* Aim of the task
Return precisely the span of lines from the top of the material below to the line containing "S.camera = cam", both included. Pictures are excluded.

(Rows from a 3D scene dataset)
--- Begin ---

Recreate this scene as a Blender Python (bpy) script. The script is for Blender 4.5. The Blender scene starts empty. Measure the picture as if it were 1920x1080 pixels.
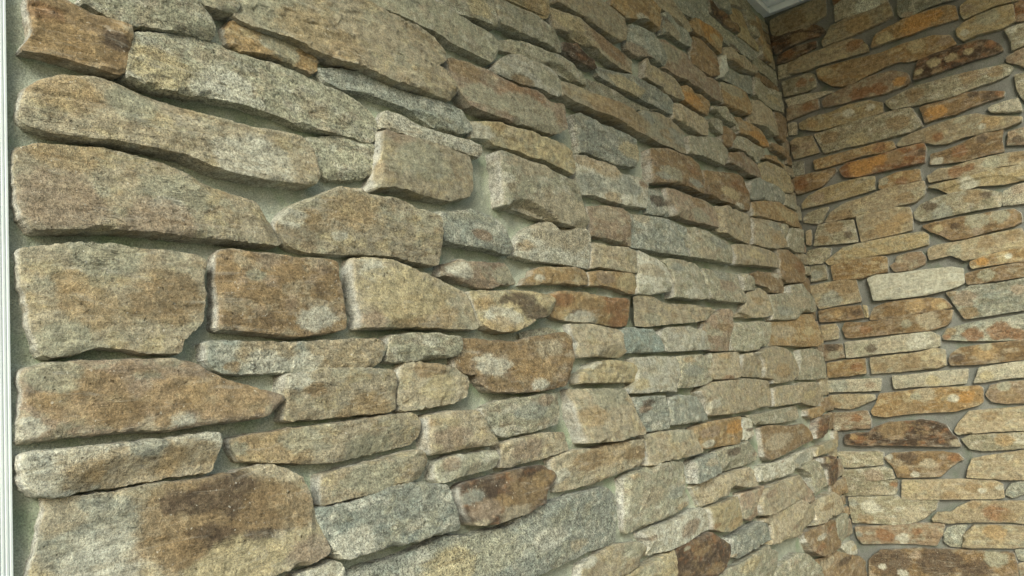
import bpy, math, random, time
import numpy as np
from mathutils import Matrix, Vector
from mathutils.geometry import delaunay_2d_cdt

S = bpy.context.scene
COL = S.collection

# ---------------------------------------------------------------- camera
CAM = Vector((-2.79200, -0.80000, 1.45000))
cam_data = bpy.data.cameras.new('camera')
cam = bpy.data.objects.new('camera', cam_data)
COL.objects.link(cam)
ROT = Matrix(((0.6118825950465541, -0.04894190736887248, -0.7894329481230127), (-0.7836963847729989, -0.17236288535047842, -0.5967503768305383), (-0.10686283906403707, 0.9838169166347743, -0.1438214454468428)))
cam.matrix_world = Matrix.Translation(CAM) @ ROT.to_4x4()
cam_data.sensor_width = 36.0
cam_data.lens = 27.1997
cam_data.clip_start = 0.02
cam_data.clip_end = 500
S.camera = cam

# ---------------------------------------------------------------- world, sun, exposure
SUN_EL, SUN_AZ = 27.0, 213.0          # direction the light comes from (azimuth counted from +X, anticlockwise)
world = bpy.data.worlds.new('World')
S.world = world
world.use_nodes = True
nt = world.node_tree
nt.nodes.clear()
wout = nt.nodes.new('ShaderNodeOutputWorld')
bg = nt.nodes.new('ShaderNodeBackground')
sky = nt.nodes.new('ShaderNodeTexSky')
sky.sky_type = 'NISHITA'
sky.sun_disc = False
sky.sun_elevation = math.radians(SUN_EL)
sky.sun_rotation = math.radians(90 - SUN_AZ)
sky.air_density = 1.0
sky.dust_density = 2.5
bg.inputs['Strength'].default_value = 0.12
nt.links.new(sky.outputs[0], bg.inputs['Color'])
nt.links.new(bg.outputs[0], wout.inputs['Surface'])

sun_data = bpy.data.lights.new('sun', 'SUN')
sun_data.energy = 1.5
sun_data.angle = math.radians(22)
sun_data.color = (0.945, 1.0, 0.895)
sun = bpy.data.objects.new('sun', sun_data)
COL.objects.link(sun)
_d = Vector((math.cos(math.radians(SUN_AZ)) * math.cos(math.radians(SUN_EL)),
             math.sin(math.radians(SUN_AZ)) * math.cos(math.radians(SUN_EL)),
             math.sin(math.radians(SUN_EL))))
sun.rotation_euler = _d.to_track_quat('Z', 'Y').to_euler()
sun.location = (-6, -8, 7)

S.view_settings.view_transform = 'Standard'
S.view_settings.look = 'None'
S.view_settings.gamma = 1.0
S.view_settings.exposure = 1.02
S.view_settings.use_curve_mapping = False
S.cycles.max_bounces = 8
S.cycles.diffuse_bounces = 5

# ---------------------------------------------------------------- noise
_rng = np.random.RandomState(7)
_perm = _rng.permutation(1024)
_grad = _rng.normal(size=(1024, 3)); _grad /= np.linalg.norm(_grad, axis=1)[:, None]

def perlin(p):
    """Gradient noise of an (n,3) array, about -0.7..0.7."""
    p = np.asarray(p, float)
    i = np.floor(p).astype(np.int64); f = p - i
    u = f * f * f * (f * (f * 6 - 15) + 10)
    tot = 0.0
    for dx in (0, 1):
        for dy in (0, 1):
            for dz in (0, 1):
                h = _perm[(_perm[(_perm[(i[:, 0] + dx) & 1023] + i[:, 1] + dy) & 1023] + i[:, 2] + dz) & 1023]
                g = _grad[h]
                d = f - np.array((dx, dy, dz))
                w = (u[:, 0] if dx else 1 - u[:, 0]) * (u[:, 1] if dy else 1 - u[:, 1]) * (u[:, 2] if dz else 1 - u[:, 2])
                tot = tot + w * (g * d).sum(1)
    return tot * 1.6

def fbm(p, octs=4, gain=0.5):
    a, t, s = 1.0, 0.0, 0.0
    q = np.array(p, float)
    for _ in range(octs):
        t = t + a * perlin(q); s += a
        a *= gain; q = q * 2.03 + 11.7
    return t / s

def smooth(x, a, b):
    t = np.clip((x - a) / (b - a), 0, 1)
    return t * t * (3 - 2 * t)

def srgb(r, g, b):
    c = np.array((r, g, b)) / 255.0
    return np.where(c <= 0.04045, c / 12.92, ((c + 0.055) / 1.055) ** 2.4)

PAL = dict(g=srgb(141, 142, 122), t=srgb(150, 144, 122), o=srgb(144, 125, 90), O=srgb(160, 124, 72),
           b=srgb(126, 110, 82), d=srgb(76, 66, 54), p=srgb(170, 171, 155), P=srgb(190, 196, 182),
           u=srgb(132, 137, 125), U=srgb(126, 138, 129), m=srgb(136, 124, 105), r=srgb(120, 90, 62), y=srgb(158, 150, 118))
MORTAR = srgb(140, 142, 126)

# ---------------------------------------------------------------- materials
def new_mat(name):
    m = bpy.data.materials.new(name); m.use_nodes = True
    n = m.node_tree.nodes; n.clear()
    out = n.new('ShaderNodeOutputMaterial'); b = n.new('ShaderNodeBsdfPrincipled')
    m.node_tree.links.new(b.outputs[0], out.inputs[0])
    return m, n, m.node_tree.links, b

def noise_node(n, l, vec, scale, detail=3.0, rough=0.6, dist=0.0):
    t = n.new('ShaderNodeTexNoise')
    t.inputs['Scale'].default_value = scale
    t.inputs['Detail'].default_value = detail
    t.inputs['Roughness'].default_value = rough
    t.inputs['Distortion'].default_value = dist
    if vec is not None: l.new(vec, t.inputs['Vector'])
    return t.outputs['Fac']

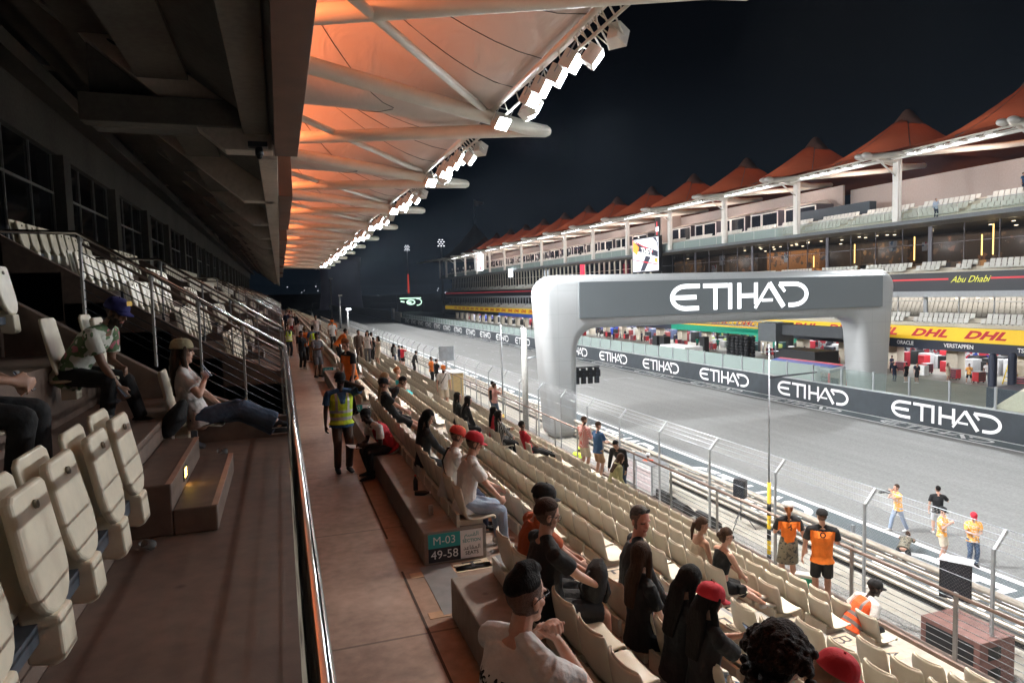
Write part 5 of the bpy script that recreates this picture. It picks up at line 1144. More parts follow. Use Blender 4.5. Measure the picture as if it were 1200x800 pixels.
for n in range(-1, 10):
    for li, (dy, kd, ox, oz, tilt, yw) in enumerate(LAY):
        if kd and n > 4 and li == 7: continue
        base = (F0, F1)[kd]; t = base if not used[kd] else copy_tree(base); used[kd] = 1
        t.location = (9.05+ox, 29.4+SP*(n-1)+SP-14.2+dy+ (0), 6.95+oz+ZN(n-1)+(ZN(n)-ZN(n-1))*dy/SP); t.rotation_euler = (0, R(tilt), R(yw))
        bayn = ['nearest', 'second', 'third', 'fourth', 'fifth', 'sixth', 'seventh', 'eighth', 'ninth', 'tenth', 'eleventh'][n+1]
        
        t['group'] = 'floodlights on the %s bay of the stand canopy edge' % bayn
        t['label'] = ('large boxed floodlight' if kd else 'small lit floodlight') + ' on the %s bay of the stand canopy edge' % bayn
        t['group'] += ', large' if kd else ', small'
        if kd: t.scale = (.72, .72, .72)
        if kd == 0 and dy in (12.3,):
            t.scale = (1.45, 1.45, 1.45)
        
def lamp(kind, loc, target, power, col, size=.3, sizey=None, angle=100, blend=.5, name='lamp'):
    ld = bpy.data.lights.new(name, kind); ld.energy = power; ld.color = col
    if kind == 'AREA':
        ld.shape = 'RECTANGLE'; ld.size = size; ld.size_y = sizey or size
    else:
        ld.shadow_soft_size = size
        if kind == 'SPOT': ld.spot_size = R(angle); ld.spot_blend = blend
    o = bpy.data.objects.new(name, ld); COL.objects.link(o); o.location = loc
    d = V(target)-V(loc); o.rotation_euler = d.to_track_quat('-Z', 'Y').to_euler(); return o
COOL = (.93, .97, 1.)
for n in range(-5, 10):
    yc = 29.4+SP*n+7.1
    lamp('SPOT', (9.6, yc, 6.35), (30, yc, -9.3), LP_STAND*(1 if n > -2 else .6), COOL, .35, angle=130, blend=1., name='flood_lamp')
    lamp('SPOT', (9.3, yc+2, 6.55), (8.2, yc-2, -5), LP_SEAT*(1 if n > -2 else .8), (1., .90, .80), .35, angle=84, blend=1., name='flood_lamp')
    for q in (-1, 1):                                       # orange uplights behind the deck edge
        lamp('SPOT', (-1.2, yc+q*3.6, 8.4), (6.5, yc+q*1.6, 10.0), LP_ORANGE, (1., .25, .085), .25, angle=130, blend=.7, name='orange_uplight')
# ------------------------------------------------------------------ start gantry
ga = empty('start_gantry', (28, 40, GZ), 'huge rounded pale grey gantry over the track with a lit ETIHAD screen', 'gantry')
def rc(cx, cz, r, a0, a1, n=8): return [(cx+r*math.cos(R(a0+(a1-a0)*i/n)), cz+r*math.sin(R(a0+(a1-a0)*i/n))) for i in range(n+1)]
out = [(15.75, GZ)] + rc(15.1+1.3, 1.0-1.3, 1.3, 180, 90) + rc(43.6-1.3, 1.0-1.3, 1.3, 90, 0) + [(42.9, GZ)]
inn = [(40.9, GZ), (40.45, -5)] + rc(40.35-1.4, -2.4-1.4, 1.4, 0, 90) + rc(17.65+1.4, -2.4-1.4, 1.4, 90, 180) + [(17.62, -5), (17.55, GZ)]
o = MB().prism(out + inn, 'y', 39.1, 41.3).build('frame', [M_GANTRY], ga, False, bevel=.62, seg=6)
for p in o.data.polygons: p.use_smooth = True
o.modifiers['bevel'].angle_limit = R(60)
M_LED = mat('led_panel', (.075,.085,.09), .45, var=.03, emit=(.26,.29,.30), es=.10)
bd = MB().box(17.66, 42.1, 39.0, 39.12, -1.73, .53).build('screen', [M_LED], ga)
M_LEDW = emis('led_white', (.93, .97, 1.), 1.5)
mb = MB(); strokes(mb, ETI, .165, (24.15, 38.985, -1.50), (1.83, 0, 0), (0, 0, 1.74), (0, -1, 0), .004); mb.build('lettering', [M_LEDW], bd)
tl = empty('start_lights', (18.4, 39.9, -5.5), 'rack of four black start light units hanging beside the gantry leg', 'start lights')
MB().box(17.4, 19.4, 39.86, 39.94, -4.95, -4.88).box(17.4, 19.4, 39.86, 39.94, -5.42, -5.34).build('frame', [M_DARKM], tl)
for k in range(4):
    x = 17.75 + .47*k; u = MB().box(x-.15, x+.15, 39.76, 39.9, -5.97+.0*k, -4.96).box(x-.24, x+.24, 39.78, 39.88, -5.55, -5.1).build('light_unit', [M_BLACK], tl)
    for q in range(4): MB().loft([(x, 39.75, -5.08-.25*q), (x, 39.70, -5.08-.25*q)], [.09, .10], None, 12, False).build('lens', [M_DARKM], u)

# ------------------------------------------------------------------ pit building across the track
PX = 60.
pb = empty('pit_building', (60, 60, GZ), 'long lit pit building with garages, glazed balconies and yellow DHL band', 'building')
PY0, PY1 = 18, 257
M_NAVY = mat('navy_band', (.012,.017,.035), .5, var=.05); M_YEL = mat('yellow_band', (.80,.50,.015), .5, var=.04, emit=(.9,.55,.02), es=.12)
M_DHLR = mat('band_red', (.55,.01,.02), .5, var=0); M_SLAB = mat('grey_slab', (.33,.34,.35), .5, var=.08); M_BBAND = mat('black_band', (.012,.012,.016), .45, var=.05)
M_MULL = mat('mullion', (.11,.10,.115), .5, var=.05); M_WGL = glass('warm_glass', (.12,.11,.10), .0, .10, 1.18); M_INT = mat('interior_wall', (.25,.19,.14), .8, var=.35, scale=.7)
M_BAL = glass('balcony_glass', (.62,.74,.68), .06, .1, 1.3)
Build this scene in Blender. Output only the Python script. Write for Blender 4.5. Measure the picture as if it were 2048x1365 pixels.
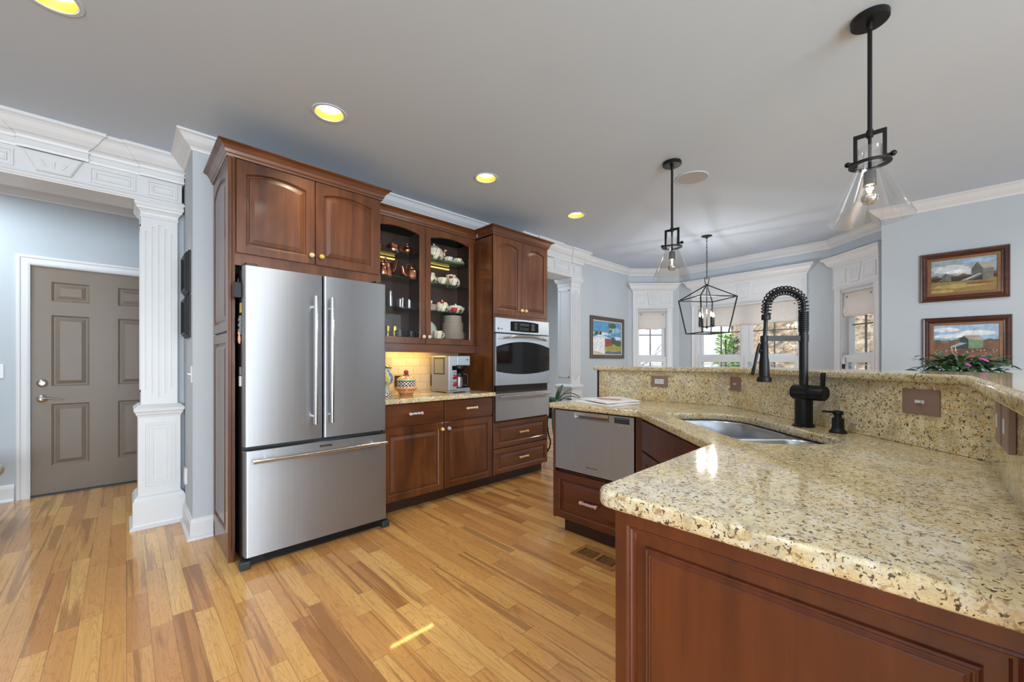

--- End ---

* Expected answer
Recreate this scene as a Blender Python (bpy) script. The script is for Blender 4.5. The Blender scene starts empty. Measure the picture as if it were 1920x1080 pixels.
import bpy, math, random, time
import numpy as np
from mathutils import Matrix, Vector
from mathutils.geometry import delaunay_2d_cdt

S = bpy.context.scene
COL = S.collection

# ---------------------------------------------------------------- camera
CAM = Vector((-2.79200, -0.80000, 1.45000))
cam_data = bpy.data.cameras.new('camera')
cam = bpy.data.objects.new('camera', cam_data)
COL.objects.link(cam)
ROT = Matrix(((0.6118825950465541, -0.04894190736887248, -0.7894329481230127), (-0.7836963847729989, -0.17236288535047842, -0.5967503768305383), (-0.10686283906403707, 0.9838169166347743, -0.1438214454468428)))
cam.matrix_world = Matrix.Translation(CAM) @ ROT.to_4x4()
cam_data.sensor_width = 36.0
cam_data.lens = 27.1997
cam_data.clip_start = 0.02
cam_data.clip_end = 500
S.camera = cam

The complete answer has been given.